Multinational archaeological team uncovers pre-Inca tombs in Colca Canyon

Peruvian, Polish and American scientists have discovered what they believed to be pre-Inca tombs and archeological remains during a 10-day expedition to a never-before-explored area of Peru’s Colca Canyon.

During the Colca Cóndor 2008 expedition, which lasted from Aug. 21-31, the scientists conducted geological, hydrogeological, hydrographical, speleological and electromagnetic testing using state of the art technology, state news agency Andina reported.

Samples were collected from rock formations and rivers to determine how the Colca Canyon, which is twice as deep as the United States’ Grand Canyon and home to Peru’s great condors, was initially formed.

As the expedition progressed in the unexplored area, the scientists and explorers stumbled upon bones and some well-preserved skin and hair remains believed to belong to pre-Ica nobility and a set of ruins the scientists dubbed the Peruvian-Polish Sombreroyoc-Pinchollo Archaeological Complex.

The canyon’s name, Colca, refers to small holes used in Inca and pre-Inca times as tombs for nobility and to store food, such as potatoes and other Andean crops.

“We don’t want to say where exactly (the remains were found) because we fear tomb raiders (will get to them),” said Jerzy Majcherczyk, Colca Cóndor 2008’s expedition leader and chief of a similar expedition that first explored the canyon in 1981.

“They are well-preserved because they are inaccessible,” he told Radio Programas radio.

Our expedition was “difficult, and very risky,” added Majcherczyk, saying his team had to overcome many obstacles during its more than 2,000 meter or 6,500 feet descent.

“There are moments in which the rivers disappears,” said Majcherczyk, “and then reappears ahead, three times larger.”

Satellite phones were used by the explorers to maintain contact with their base, established in the town of Cabanaconde’s Hotel Kuntur Wasi, as visual contact was sometimes impossible due to the canyon’s depth and the presence of numerous caves.According to Majcherczyk, who is campaigning to have the canyon declared a national park, waste is threatening the site which has the potential of becoming Peru’s top tourist attraction, surpassing Machu Picchu.

“There is something very dramatic and that is that we have found an enormous quantity of garbage,” said Majcherczyk. “In the Colca Valley there are 20 hotels and all of them throw their waste into the river and in two or three years there will be a great stench.”

The national park project would “put an end to the inadequate economic activities and protect the region’s ecology,” said Majcherczyk. “If not, it will end up being a disaster.”

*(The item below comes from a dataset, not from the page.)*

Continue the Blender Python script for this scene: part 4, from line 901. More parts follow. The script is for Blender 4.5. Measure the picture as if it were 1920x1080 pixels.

In addition to the Polish explorers, the expedition included American Eugene Buchanan, the editor-in-chief of Paddling Life magazine and member of New York’s prestigious Explorers Club, and Peruvian Carlos Zárate, who discovered the famous Ice Maiden or Lady of Ampato mummy, which toured the U.S. in 1996 and Japan in 1999 before returning to Peru.

Another expedition is planned for 2010, and should include archaeologists and additional Peruvian scientists.